▶ [EXERCISE DIRECTIONS]: Please transcribe the records precisely; pictures stay out of your copy.

▶ [DATA FOR THIS EXERCISE]:

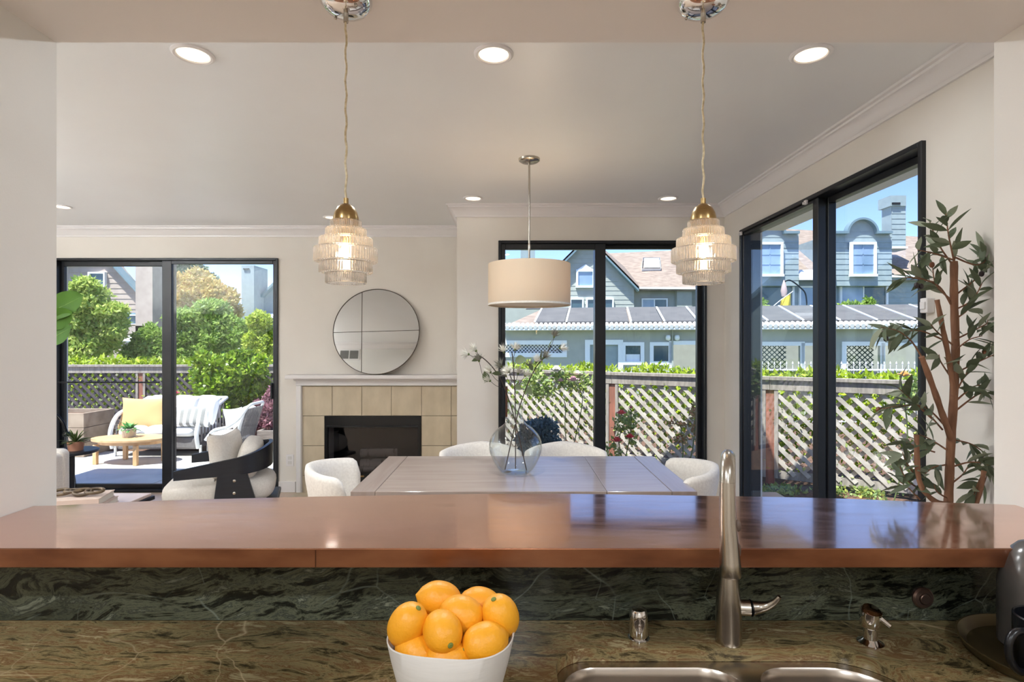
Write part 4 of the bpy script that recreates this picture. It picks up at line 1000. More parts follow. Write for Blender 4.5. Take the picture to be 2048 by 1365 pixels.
# fences
def lattice_fence(label, A, B, nbay, M_s, top=1.02, gz=GZ, capw=.14, panel_z=(.0,.0), postm=M_post):
    A = Vector((*A,0)); B = Vector((*B,0)); d = (B-A).normalized(); L = (B-A).length; nr = Vector((d.y,-d.x,0))
    if nr.y > 0: nr = -nr                                   # towards the house
    t = thing('lattice_fence', label, 'fence', (A.x,A.y,gz))
    M = Matrix(((d.x,nr.x,0,A.x),(d.y,nr.y,0,A.y),(0,0,1,0),(0,0,0,1)))
    def bx(nm, s0, s1, n0, n1, z0, z1, m):
        a = MB().box(s0,s1,n0,n1,z0,z1); a.xform(M); return a.make(nm, m, t)
    bay = L/nbay
    for i in range(nbay):
        bx('cap_rail', i*bay+.002, (i+1)*bay-.002, -.05, .09, top-.035, top, M_fence)
        bx('top_rail', i*bay+.002, (i+1)*bay-.002, .03, .065, top-.15, top-.0355, M_fence)
        bx('bottom_rail', i*bay+.05, (i+1)*bay-.05, -.01, .03, gz+.05, gz+.14, M_fence)
        z0, z1 = gz+.10, top-.12; s0, s1 = i*bay+.055, (i+1)*bay-.055; sp_ = .148; hw = .022
        bx('panel_frame', s0-.01, s0+.03, .045, .06, gz+.06, top-.15, M_fence); bx('panel_frame', s1-.03, s1+.01, .045, .06, gz+.06, top-.15, M_fence)
        H = z1-z0; W_ = s1-s0
        for layer, (n0, n1, sg) in enumerate(((.030,.042,1),(-.004,.006,-1))):
            k = -H
            c = s0-H+.05
            while c < s1:
                # line: s = c + u, z = z1-u (sg=1) or z0+u (sg=-1), u in 0..H
                u0 = max(0, s0-c); u1 = min(H, s1-c)
                if u1-u0 > .05:
                    za, zb = (z1-u0, z1-u1) if sg == 1 else (z0+u0, z0+u1)
                    sa, sb = c+u0, c+u1; h2 = hw*.7071
                    if sg == 1: q = [(sa-h2,za-h2),(sa+h2,za+h2),(sb+h2,zb+h2),(sb-h2,zb-h2)]
                    else: q = [(sa-h2,za+h2),(sa+h2,za-h2),(sb+h2,zb-h2),(sb-h2,zb+h2)]
                    v_ = [(s,n0,z) for s, z in q]+[(s,n1,z) for s, z in q]
                    f_ = [(0,1,2,3),(4,7,6,5)]+[(j,(j+1)%4,4+(j+1)%4,4+j) for j in range(4)]
                    a = MB(); a.add(v_, f_); a.xform(M); a.make('slat', M_s, t)
                c += sp_
    for i in range(nbay+1):
        bx('post', i*bay-.045, i*bay+.045, -.045, .045, gz-.05, top-.036, postm)
    return t, M, L
LA, LB = (-11.1,10.0), (-2.3,10.0)
RA = (-1.898,9.378); RB = (6.287,4.393)
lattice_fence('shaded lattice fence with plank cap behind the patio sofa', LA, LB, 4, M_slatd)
_, FM, FL = lattice_fence('sunlit grey lattice fence with cap rail outside the dining windows', RA, RB, 5, M_slat)
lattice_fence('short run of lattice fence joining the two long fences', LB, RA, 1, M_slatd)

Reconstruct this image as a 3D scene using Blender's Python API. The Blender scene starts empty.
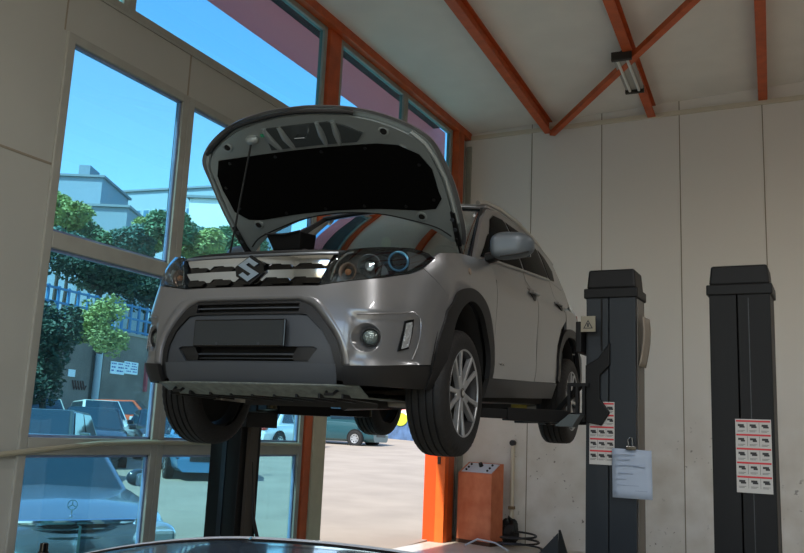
import bpy, bmesh, math, random, bisect
from mathutils import Vector, Matrix
from mathutils.geometry import delaunay_2d_cdt
random.seed(7)
sc = bpy.context.scene
C = sc.collection
R = math.radians
# ------------------------------------------------------------------ camera
F_PX = 858.7
YAW, PIT, ROL = -0.47617535, 0.18119904, 0.04432055
EYE = 1.40
_f = Vector((math.sin(YAW)*math.cos(PIT), math.cos(YAW)*math.cos(PIT), math.sin(PIT)))
_r = Vector((math.cos(YAW), -math.sin(YAW), 0)); _u = _r.cross(_f)
CR = _r*math.cos(ROL) + _u*math.sin(ROL); CU = _u*math.cos(ROL) - _r*math.sin(ROL); CF = _f
cam = bpy.data.cameras.new('camera'); camo = bpy.data.objects.new('camera', cam); C.objects.link(camo)
cam.sensor_width = 36; cam.lens = F_PX*36/804; cam.clip_start = .05; cam.clip_end = 2000
mw = Matrix((CR, CU, -CF)).transposed().to_4x4(); mw.translation = (0, 0, EYE); camo.matrix_world = mw
sc.camera = camo
O = Vector((0, 0, EYE))
def ray(px, py): return CF + CR*((px-402)/F_PX) - CU*((py-276.5)/F_PX)
def at(px, py, D): return O + ray(px, py)*D
def at_x(px, py, X): d = ray(px, py); return O + d*(X/d.x)
def at_y(px, py, Y): d = ray(px, py); return O + d*(Y/d.y)
# ------------------------------------------------------------------ materials
def lin(c):
    if isinstance(c, str):
        c = c.lstrip('#'); c = [int(c[i:i+2], 16)/255 for i in (0, 2, 4)]
        c = [x/12.92 if x <= .04045 else ((x+.055)/1.055)**2.4 for x in c]
    return (c[0], c[1], c[2], 1)
MATS = {}
def mat(name, col, rough=.5, metal=0, var=.0, scale=8, bump=0, coat=0, emit=0, spec=.5, col2=None, bscale=None):
    if name in MATS: return MATS[name]
    m = bpy.data.materials.new(name); m.use_nodes = True; nt = m.node_tree; b = nt.nodes['Principled BSDF']
    b.inputs['Base Color'].default_value = lin(col); b.inputs['Roughness'].default_value = rough
    b.inputs['Metallic'].default_value = metal; b.inputs['Specular IOR Level'].default_value = spec
    if coat: b.inputs['Coat Weight'].default_value = coat; b.inputs['Coat Roughness'].default_value = .04
    if emit: b.inputs['Emission Color'].default_value = lin(col); b.inputs['Emission Strength'].default_value = emit
    if var or col2 or bump:
        tc = nt.nodes.new('ShaderNodeTexCoord'); n = nt.nodes.new('ShaderNodeTexNoise'); n.inputs['Scale'].default_value = scale
        n.inputs['Detail'].default_value = 6; nt.links.new(tc.outputs['Object'], n.inputs['Vector'])
        if var or col2:
            mx = nt.nodes.new('ShaderNodeMix'); mx.data_type = 'RGBA'
            mr = nt.nodes.new('ShaderNodeMapRange'); mr.inputs[1].default_value = .35; mr.inputs[2].default_value = .65
            nt.links.new(n.outputs['Fac'], mr.inputs[0]); nt.links.new(mr.outputs[0], mx.inputs[0])
            a = lin(col); c2 = lin(col2) if col2 else tuple(x*(1-var) for x in a[:3])+(1,)
            mx.inputs[6].default_value = a; mx.inputs[7].default_value = c2
            nt.links.new(mx.outputs[2], b.inputs['Base Color'])
        if bump:
            n2 = n
            if bscale:
                n2 = nt.nodes.new('ShaderNodeTexNoise'); n2.inputs['Scale'].default_value = bscale; nt.links.new(tc.outputs['Object'], n2.inputs['Vector'])
            bp = nt.nodes.new('ShaderNodeBump'); bp.inputs['Strength'].default_value = bump; bp.inputs['Distance'].default_value = .01
            nt.links.new(n2.outputs['Fac'], bp.inputs['Height']); nt.links.new(bp.outputs[0], b.inputs['Normal'])
    MATS[name] = m; return m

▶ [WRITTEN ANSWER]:
Write part 4 of the bpy script that recreates this picture. It picks up at line 1000. More parts follow. Write for Blender 4.5. Take the picture to be 2048 by 1365 pixels.
# fences
def lattice_fence(label, A, B, nbay, M_s, top=1.02, gz=GZ, capw=.14, panel_z=(.0,.0), postm=M_post):
    A = Vector((*A,0)); B = Vector((*B,0)); d = (B-A).normalized(); L = (B-A).length; nr = Vector((d.y,-d.x,0))
    if nr.y > 0: nr = -nr                                   # towards the house
    t = thing('lattice_fence', label, 'fence', (A.x,A.y,gz))
    M = Matrix(((d.x,nr.x,0,A.x),(d.y,nr.y,0,A.y),(0,0,1,0),(0,0,0,1)))
    def bx(nm, s0, s1, n0, n1, z0, z1, m):
        a = MB().box(s0,s1,n0,n1,z0,z1); a.xform(M); return a.make(nm, m, t)
    bay = L/nbay
    for i in range(nbay):
        bx('cap_rail', i*bay+.002, (i+1)*bay-.002, -.05, .09, top-.035, top, M_fence)
        bx('top_rail', i*bay+.002, (i+1)*bay-.002, .03, .065, top-.15, top-.0355, M_fence)
        bx('bottom_rail', i*bay+.05, (i+1)*bay-.05, -.01, .03, gz+.05, gz+.14, M_fence)
        z0, z1 = gz+.10, top-.12; s0, s1 = i*bay+.055, (i+1)*bay-.055; sp_ = .148; hw = .022
        bx('panel_frame', s0-.01, s0+.03, .045, .06, gz+.06, top-.15, M_fence); bx('panel_frame', s1-.03, s1+.01, .045, .06, gz+.06, top-.15, M_fence)
        H = z1-z0; W_ = s1-s0
        for layer, (n0, n1, sg) in enumerate(((.030,.042,1),(-.004,.006,-1))):
            k = -H
            c = s0-H+.05
            while c < s1:
                # line: s = c + u, z = z1-u (sg=1) or z0+u (sg=-1), u in 0..H
                u0 = max(0, s0-c); u1 = min(H, s1-c)
                if u1-u0 > .05:
                    za, zb = (z1-u0, z1-u1) if sg == 1 else (z0+u0, z0+u1)
                    sa, sb = c+u0, c+u1; h2 = hw*.7071
                    if sg == 1: q = [(sa-h2,za-h2),(sa+h2,za+h2),(sb+h2,zb+h2),(sb-h2,zb-h2)]
                    else: q = [(sa-h2,za+h2),(sa+h2,za-h2),(sb+h2,zb-h2),(sb-h2,zb+h2)]
                    v_ = [(s,n0,z) for s, z in q]+[(s,n1,z) for s, z in q]
                    f_ = [(0,1,2,3),(4,7,6,5)]+[(j,(j+1)%4,4+(j+1)%4,4+j) for j in range(4)]
                    a = MB(); a.add(v_, f_); a.xform(M); a.make('slat', M_s, t)
                c += sp_
    for i in range(nbay+1):
        bx('post', i*bay-.045, i*bay+.045, -.045, .045, gz-.05, top-.036, postm)
    return t, M, L
LA, LB = (-11.1,10.0), (-2.3,10.0)
RA = (-1.898,9.378); RB = (6.287,4.393)
lattice_fence('shaded lattice fence with plank cap behind the patio sofa', LA, LB, 4, M_slatd)
_, FM, FL = lattice_fence('sunlit grey lattice fence with cap rail outside the dining windows', RA, RB, 5, M_slat)
lattice_fence('short run of lattice fence joining the two long fences', LB, RA, 1, M_slatd)

Reconstruct this image as a 3D scene using Blender's Python API. The Blender scene starts empty.
import bpy, bmesh, math, random, bisect
from mathutils import Vector, Matrix
from mathutils.geometry import delaunay_2d_cdt
random.seed(7)
sc = bpy.context.scene
C = sc.collection
R = math.radians
# ------------------------------------------------------------------ camera
F_PX = 858.7
YAW, PIT, ROL = -0.47617535, 0.18119904, 0.04432055
EYE = 1.40
_f = Vector((math.sin(YAW)*math.cos(PIT), math.cos(YAW)*math.cos(PIT), math.sin(PIT)))
_r = Vector((math.cos(YAW), -math.sin(YAW), 0)); _u = _r.cross(_f)
CR = _r*math.cos(ROL) + _u*math.sin(ROL); CU = _u*math.cos(ROL) - _r*math.sin(ROL); CF = _f
cam = bpy.data.cameras.new('camera'); camo = bpy.data.objects.new('camera', cam); C.objects.link(camo)
cam.sensor_width = 36; cam.lens = F_PX*36/804; cam.clip_start = .05; cam.clip_end = 2000
mw = Matrix((CR, CU, -CF)).transposed().to_4x4(); mw.translation = (0, 0, EYE); camo.matrix_world = mw
sc.camera = camo
O = Vector((0, 0, EYE))
def ray(px, py): return CF + CR*((px-402)/F_PX) - CU*((py-276.5)/F_PX)
def at(px, py, D): return O + ray(px, py)*D
def at_x(px, py, X): d = ray(px, py); return O + d*(X/d.x)
def at_y(px, py, Y): d = ray(px, py); return O + d*(Y/d.y)
# ------------------------------------------------------------------ materials
def lin(c):
    if isinstance(c, str):
        c = c.lstrip('#'); c = [int(c[i:i+2], 16)/255 for i in (0, 2, 4)]
        c = [x/12.92 if x <= .04045 else ((x+.055)/1.055)**2.4 for x in c]
    return (c[0], c[1], c[2], 1)
MATS = {}
def mat(name, col, rough=.5, metal=0, var=.0, scale=8, bump=0, coat=0, emit=0, spec=.5, col2=None, bscale=None):
    if name in MATS: return MATS[name]
    m = bpy.data.materials.new(name); m.use_nodes = True; nt = m.node_tree; b = nt.nodes['Principled BSDF']
    b.inputs['Base Color'].default_value = lin(col); b.inputs['Roughness'].default_value = rough
    b.inputs['Metallic'].default_value = metal; b.inputs['Specular IOR Level'].default_value = spec
    if coat: b.inputs['Coat Weight'].default_value = coat; b.inputs['Coat Roughness'].default_value = .04
    if emit: b.inputs['Emission Color'].default_value = lin(col); b.inputs['Emission Strength'].default_value = emit
    if var or col2 or bump:
        tc = nt.nodes.new('ShaderNodeTexCoord'); n = nt.nodes.new('ShaderNodeTexNoise'); n.inputs['Scale'].default_value = scale
        n.inputs['Detail'].default_value = 6; nt.links.new(tc.outputs['Object'], n.inputs['Vector'])
        if var or col2:
            mx = nt.nodes.new('ShaderNodeMix'); mx.data_type = 'RGBA'
            mr = nt.nodes.new('ShaderNodeMapRange'); mr.inputs[1].default_value = .35; mr.inputs[2].default_value = .65
            nt.links.new(n.outputs['Fac'], mr.inputs[0]); nt.links.new(mr.outputs[0], mx.inputs[0])
            a = lin(col); c2 = lin(col2) if col2 else tuple(x*(1-var) for x in a[:3])+(1,)
            mx.inputs[6].default_value = a; mx.inputs[7].default_value = c2
            nt.links.new(mx.outputs[2], b.inputs['Base Color'])
        if bump:
            n2 = n
            if bscale:
                n2 = nt.nodes.new('ShaderNodeTexNoise'); n2.inputs['Scale'].default_value = bscale; nt.links.new(tc.outputs['Object'], n2.inputs['Vector'])
            bp = nt.nodes.new('ShaderNodeBump'); bp.inputs['Strength'].default_value = bump; bp.inputs['Distance'].default_value = .01
            nt.links.new(n2.outputs['Fac'], bp.inputs['Height']); nt.links.new(bp.outputs[0], b.inputs['Normal'])
    MATS[name] = m; return m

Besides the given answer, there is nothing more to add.